DBS claims it is Britain's biggest independent financial adviser. Its 1,100 member firms have 1,600 advisers and generated commission income of about pounds 50m last year.
Ken Davy, DBS's founder and chairman, says the network's membership could grow rapidly in the coming months as the introduction of the Personal Investment Authority prompts small advisers to surrender their independence and join a bigger organisation.
DBS takes responsibility for regulatory compliance, making checks on about 200 members each month. It also offers computer software, and provides help with training and business development.
Although DBS does not own its member firms, it can use its size to secure better commission terms from life insurance companies.
Mr Davy said DBS accepted only three out of every 20 financial advisers who wanted to become members. But it has not avoided problems with home income plans, where typically elderly home- owners re-mortgaged properties to release money for investment. Rising interest rates and a housing slump left many in difficulties.
Provisions of pounds 3.6m to compensate about 100 home income plan investors have badly affected DBS's recent profits. Before this cost, it made pounds 2m in the year to March 1993 and pounds 1.4m in the first half of the year just finished.

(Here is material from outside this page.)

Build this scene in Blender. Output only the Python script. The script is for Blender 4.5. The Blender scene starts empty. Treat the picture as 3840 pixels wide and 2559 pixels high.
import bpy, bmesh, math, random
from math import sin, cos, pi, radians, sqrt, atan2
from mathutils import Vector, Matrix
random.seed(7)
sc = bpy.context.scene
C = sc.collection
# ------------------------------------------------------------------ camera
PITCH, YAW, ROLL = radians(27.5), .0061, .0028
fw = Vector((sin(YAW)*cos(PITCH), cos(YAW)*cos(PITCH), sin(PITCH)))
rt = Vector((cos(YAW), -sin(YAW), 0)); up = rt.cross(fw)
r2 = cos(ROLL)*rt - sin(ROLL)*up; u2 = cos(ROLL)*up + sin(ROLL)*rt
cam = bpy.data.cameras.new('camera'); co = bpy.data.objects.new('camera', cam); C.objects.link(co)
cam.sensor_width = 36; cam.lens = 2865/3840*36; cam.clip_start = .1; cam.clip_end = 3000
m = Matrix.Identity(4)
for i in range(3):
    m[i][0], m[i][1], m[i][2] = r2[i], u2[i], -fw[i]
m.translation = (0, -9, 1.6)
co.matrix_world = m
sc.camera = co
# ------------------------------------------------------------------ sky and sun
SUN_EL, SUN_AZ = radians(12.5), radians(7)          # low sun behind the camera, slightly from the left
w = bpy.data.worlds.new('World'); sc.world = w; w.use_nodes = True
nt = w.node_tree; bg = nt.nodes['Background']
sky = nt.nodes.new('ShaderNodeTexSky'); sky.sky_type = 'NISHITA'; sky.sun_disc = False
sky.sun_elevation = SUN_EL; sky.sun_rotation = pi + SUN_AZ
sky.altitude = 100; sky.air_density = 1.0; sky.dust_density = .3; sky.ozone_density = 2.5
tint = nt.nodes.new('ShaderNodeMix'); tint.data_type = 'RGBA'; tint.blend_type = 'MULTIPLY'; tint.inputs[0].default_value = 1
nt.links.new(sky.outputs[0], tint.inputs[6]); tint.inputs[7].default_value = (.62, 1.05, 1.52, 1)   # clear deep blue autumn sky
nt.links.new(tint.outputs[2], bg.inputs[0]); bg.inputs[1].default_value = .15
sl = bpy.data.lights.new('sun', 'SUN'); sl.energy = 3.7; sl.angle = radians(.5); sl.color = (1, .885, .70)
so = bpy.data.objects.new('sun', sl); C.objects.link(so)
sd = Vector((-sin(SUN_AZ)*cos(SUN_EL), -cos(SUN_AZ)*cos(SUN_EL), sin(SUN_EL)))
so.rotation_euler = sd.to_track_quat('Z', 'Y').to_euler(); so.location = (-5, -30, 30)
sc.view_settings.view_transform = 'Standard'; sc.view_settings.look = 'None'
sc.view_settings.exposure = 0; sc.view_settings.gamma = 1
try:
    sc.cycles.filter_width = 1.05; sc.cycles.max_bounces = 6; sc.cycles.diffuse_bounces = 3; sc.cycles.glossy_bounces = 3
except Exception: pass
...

Mr Davy is relaxed about personal pension transfers business, where regulators are investigating evidence of widespread mis-selling in the industry. DBS has about 100 personal pension clients who opted out of an occupational pension scheme. Mr Davy is confident any compensation bill will be limited by indemnity insurance.
DBS arranges about 25,000 mortgages a year, enough, Mr Davy said, to put it just outside the top 10 building societies. However, the company is little known outside the life insurance industry since its members trade under their own names, many working from home.